GOVERNMENT SENATOR Hyacinth Bennett has called for a moral rearmament campaign to address what she calls a moral vacuum that has been created in the country.Bennett, who opened the State of the Nation debate at Gordon House yesterday, said that campaign would be aimed at returning fundamental values to the core of being Jamaican.
"Let us rearm morally and prevent or repair the hole in the heart of many of our young people, in particular," Bennett said.
A reverence for life
The aims of the campaign, Bennett added, would be to develop a reverence for life and to civilise and humanise more of the nation's young, enabling them to, among other things, love and not hate.
"The soul of the nation is in jeopardy, it is in jeopardy from a culture of callousness ... too many have lost or, at best, are operating with a defective moral compass," Bennett added.
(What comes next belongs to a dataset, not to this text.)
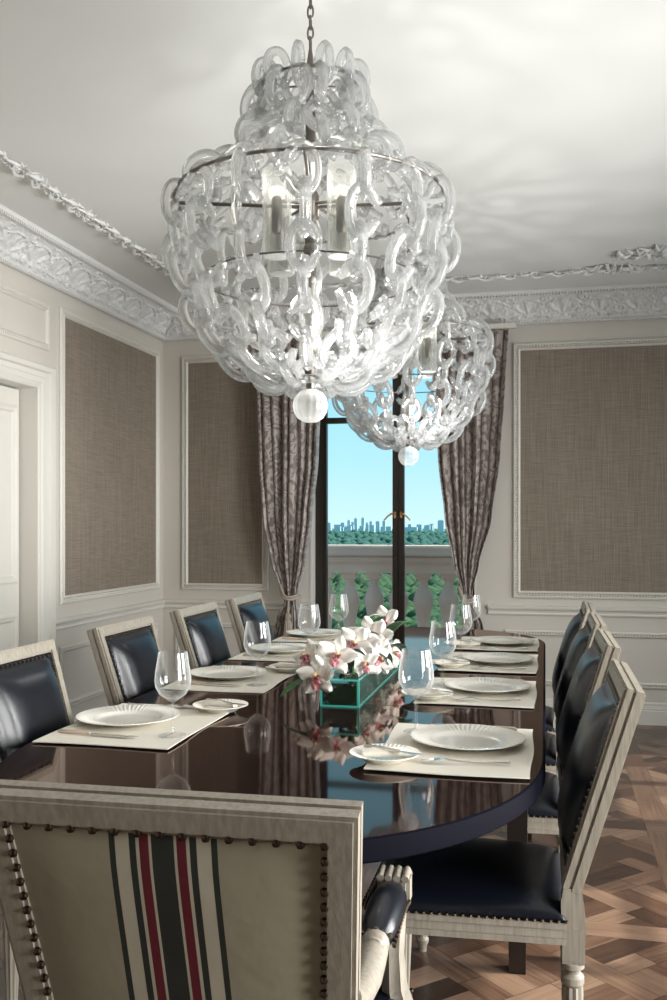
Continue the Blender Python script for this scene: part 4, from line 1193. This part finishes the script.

The educator, who like Prime Minister Bruce Golding is a former president of the National Democratic Movement (NDM), labelled as disturbing the increasing practice of recording and circulation of sexual acts.
Former prime minister, Edward Seaga, had called for the teaching of character education, and former prime minister, P.J. Patterson, had implemented a values and attitudes programme during the 1990s.
Bennett said politicians should lead from the front in the rearmament campaign.
Meanwhile, Bennett hailed the Bruce Golding-led administration for beginning to fill what she called a moral vacuum. Golding, she said, is "right for the time".